WHAT IS ASKED - The line holding "sc.camera = cam" is the last one to output; start at the first line of the data, keep every line in between exactly, and leave out pictures.

<<<<

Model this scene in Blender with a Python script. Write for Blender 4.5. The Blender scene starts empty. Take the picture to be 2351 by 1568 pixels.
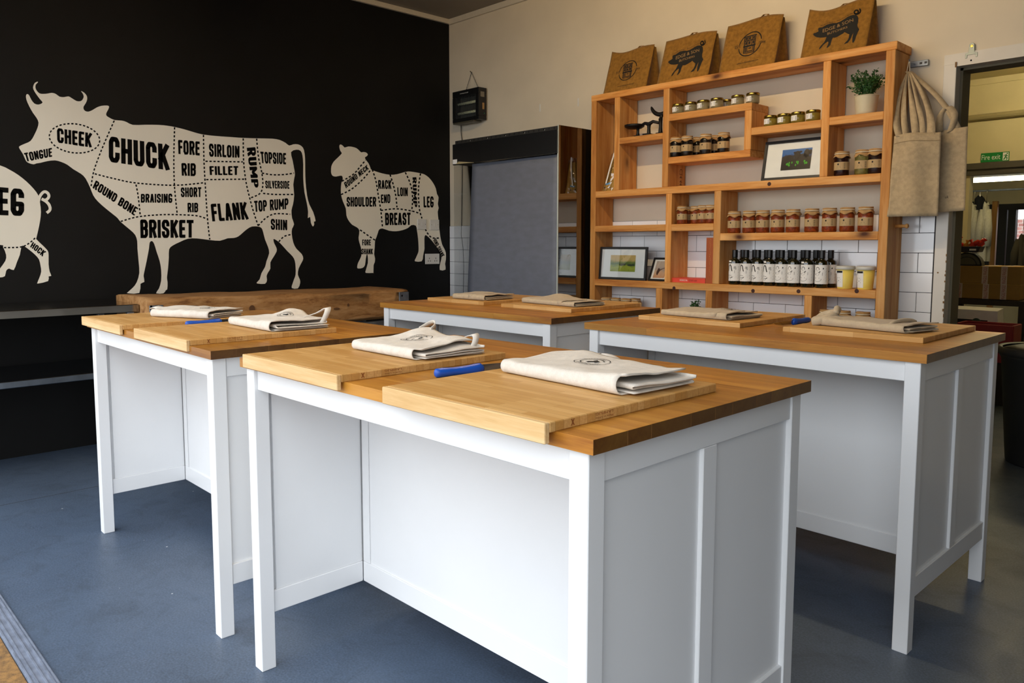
import bpy, bmesh, math, random
import numpy as np
from math import sin, cos, pi, radians as rad
from mathutils import Vector, Matrix, noise
from mathutils.geometry import tessellate_polygon

sc = bpy.context.scene
COL = sc.collection
random.seed(7)

# ------------------------------------------------------------------ camera
W, H = 2351.0, 1568.0
FPX = 1776.13
CX, CY = 1120.23, 721.46
PITCH, ROLL, YAW, CAMH = 0.090374, -0.001657, 0.821092, 1.21405
_F = Vector((0, cos(PITCH), -sin(PITCH))); _U = Vector((0, sin(PITCH), cos(PITCH))); _R = Vector((1, 0, 0))
_R2 = cos(ROLL) * _R + sin(ROLL) * _U; _U2 = -sin(ROLL) * _R + cos(ROLL) * _U
_rz = Matrix.Rotation(YAW, 3, 'Z')
CF, CU, CR = _rz @ _F, _rz @ _U2, _rz @ _R2
CAM = Vector((0, 0, CAMH))
cd = bpy.data.cameras.new('camera'); cam = bpy.data.objects.new('camera', cd); COL.objects.link(cam)
cd.sensor_width = 36.0; cd.sensor_fit = 'HORIZONTAL'
cd.lens = FPX * 36.0 / W
cd.shift_x = (W / 2 - CX) / W; cd.shift_y = (CY - H / 2) / W
cd.clip_start = 0.02; cd.clip_end = 200
mw = Matrix.Identity(4)
for i in range(3):
    mw[i][0], mw[i][1], mw[i][2], mw[i][3] = CR[i], CU[i], -CF[i], CAM[i]
cam.matrix_world = mw
sc.camera = cam

def ray(u, v): return CF + CR * ((u - CX) / FPX) - CU * ((v - CY) / FPX)
def at(u, v, ax, val):
    """the point of the room's plane (axis ax = val) that was measured at a spot of the photograph"""
    d = ray(u, v); t = (val - CAM[ax]) / d[ax]; return CAM + d * t
def aX(u, v, x): return at(u, v, 0, x)
def aY(u, v, y): return at(u, v, 1, y)
def aZ(u, v, z): return at(u, v, 2, z)

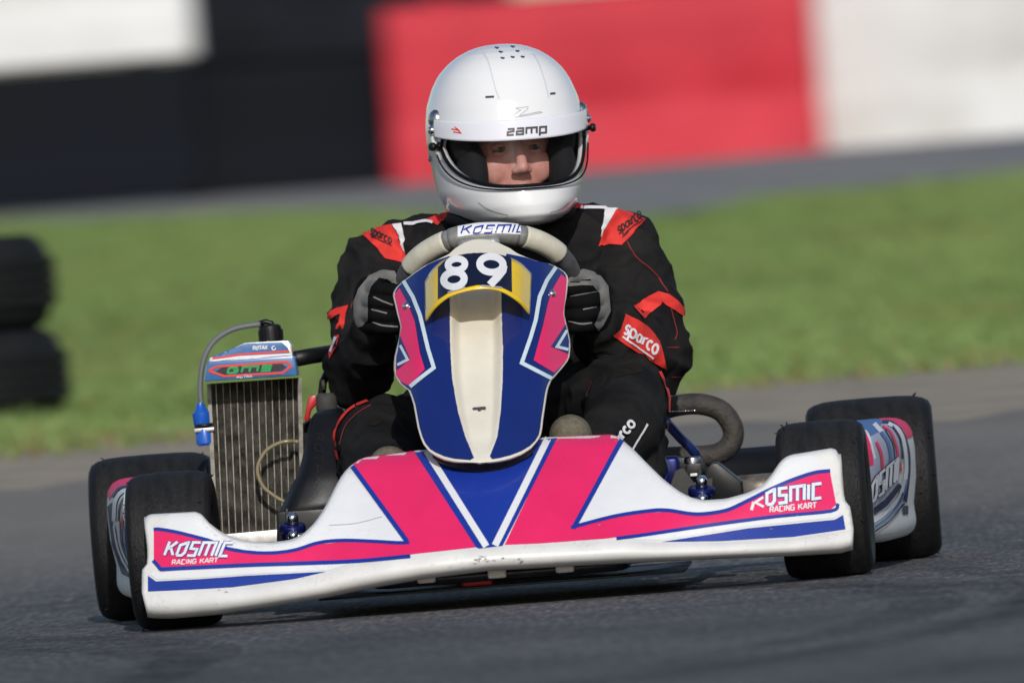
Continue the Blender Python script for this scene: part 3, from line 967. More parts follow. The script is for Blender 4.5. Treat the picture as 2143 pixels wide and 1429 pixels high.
# bumper graphics
up_l = [(322, 1111), (333, 1110), (369, 1116), (421, 1129), (444, 1136), (470, 1149), (519, 1158), (568, 1160), (617, 1154), (666, 1139), (715, 1134), (781, 1136), (833, 1139), (857, 1138)]
lo_l = [(322, 1173), (336, 1187), (389, 1184), (519, 1178), (617, 1175), (748, 1170), (859, 1160), (996, 1145)]
pink_l = up_l + [(736, 972), (745, 964), (759, 956), (820, 948), (868, 942), (996, 1145)] + lo_l[::-1][1:]
decal('pink_sticker', pink_l, BT, 'pink', bumper, 0.0006, 8)
up_r = [(1195, 1107), (1284, 1084), (1353, 1073), (1396, 1071), (1458, 1079), (1519, 1071), (1566, 1050), (1612, 1027), (1658, 1007), (1704, 992), (1737, 988)]
lo_r = [(1750, 1056), (1738, 1066), (1627, 1077), (1504, 1093), (1350, 1116), (1267, 1127), (1129, 1137), (1056, 1140)]
pink_r = [(1165, 912), (1267, 907), (1288, 908), (1299, 918)] + up_r + lo_r
decal('pink_sticker', pink_r, BT, 'pink', bumper, 0.0006, 8)
decal('blue_sticker', [(868, 947), (996, 1145), (1003, 1148), (1052, 1142), (1166, 917), (1010, 933)], BT, 'blue', bumper, 0.0009, 8)
stroke('white_stripe', [(893, 945), (1018, 1144)], 14, BT, 'white_sticker', bumper, 0.0014, taper=lambda t: 1.0)
stroke('white_stripe', [(1147, 918), (1036, 1142)], 14, BT, 'white_sticker', bumper, 0.0014)
stroke('blue_stripe', [(735, 973), (852, 1133)], 10, BT, 'blue', bumper, 0.0014)
stroke('blue_stripe', [(p[0], p[1] - 3) for p in up_l], 7, BT, 'blue', bumper, 0.0012, curve=True)
stroke('blue_stripe', [(1301, 921), (1200, 1106)], 10, BT, 'blue', bumper, 0.0014)
stroke('blue_stripe', [(p[0], p[1] - 3) for p in up_r], 7.5, BT, 'blue', bumper, 0.0012, curve=True)
stroke('blue_stripe', [(p[0], p[1] + 4) for p in lo_l[1:7]], 8, BT, 'blue', bumper, 0.0012, curve=True)
stroke('blue_stripe', [(321, 1172), (338, 1192)], 8, BT, 'blue', bumper, 0.0013)
stroke('blue_stripe', [(1754, 1054), (1738, 1069), (1627, 1080), (1504, 1096), (1350, 1119), (1290, 1127)], 7, BT, 'blue', bumper, 0.0012, curve=True)
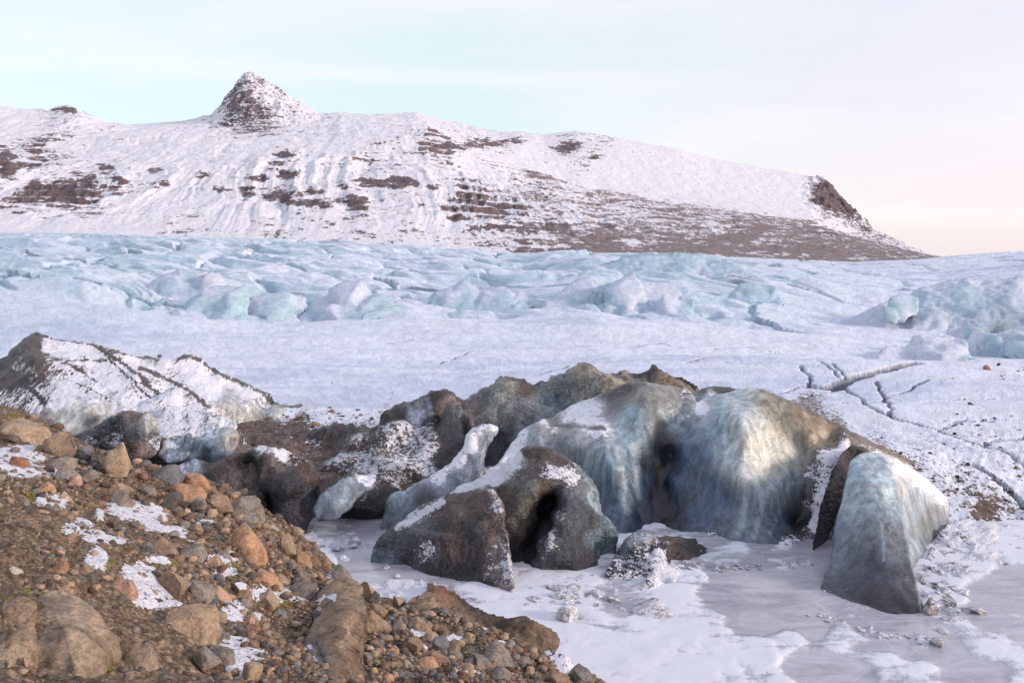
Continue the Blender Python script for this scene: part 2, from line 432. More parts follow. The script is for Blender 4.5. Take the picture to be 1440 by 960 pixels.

>>>>

TASK ANSWER -
Model this scene in Blender with a Python script. Write for Blender 4.5. The Blender scene starts empty. Take the picture to be 2351 by 1568 pixels.
import bpy, bmesh, math, random
import numpy as np
from math import sin, cos, pi, radians as rad
from mathutils import Vector, Matrix, noise
from mathutils.geometry import tessellate_polygon

sc = bpy.context.scene
COL = sc.collection
random.seed(7)

# ------------------------------------------------------------------ camera
W, H = 2351.0, 1568.0
FPX = 1776.13
CX, CY = 1120.23, 721.46
PITCH, ROLL, YAW, CAMH = 0.090374, -0.001657, 0.821092, 1.21405
_F = Vector((0, cos(PITCH), -sin(PITCH))); _U = Vector((0, sin(PITCH), cos(PITCH))); _R = Vector((1, 0, 0))
_R2 = cos(ROLL) * _R + sin(ROLL) * _U; _U2 = -sin(ROLL) * _R + cos(ROLL) * _U
_rz = Matrix.Rotation(YAW, 3, 'Z')
CF, CU, CR = _rz @ _F, _rz @ _U2, _rz @ _R2
CAM = Vector((0, 0, CAMH))
cd = bpy.data.cameras.new('camera'); cam = bpy.data.objects.new('camera', cd); COL.objects.link(cam)
cd.sensor_width = 36.0; cd.sensor_fit = 'HORIZONTAL'
cd.lens = FPX * 36.0 / W
cd.shift_x = (W / 2 - CX) / W; cd.shift_y = (CY - H / 2) / W
cd.clip_start = 0.02; cd.clip_end = 200
mw = Matrix.Identity(4)
for i in range(3):
    mw[i][0], mw[i][1], mw[i][2], mw[i][3] = CR[i], CU[i], -CF[i], CAM[i]
cam.matrix_world = mw
sc.camera = cam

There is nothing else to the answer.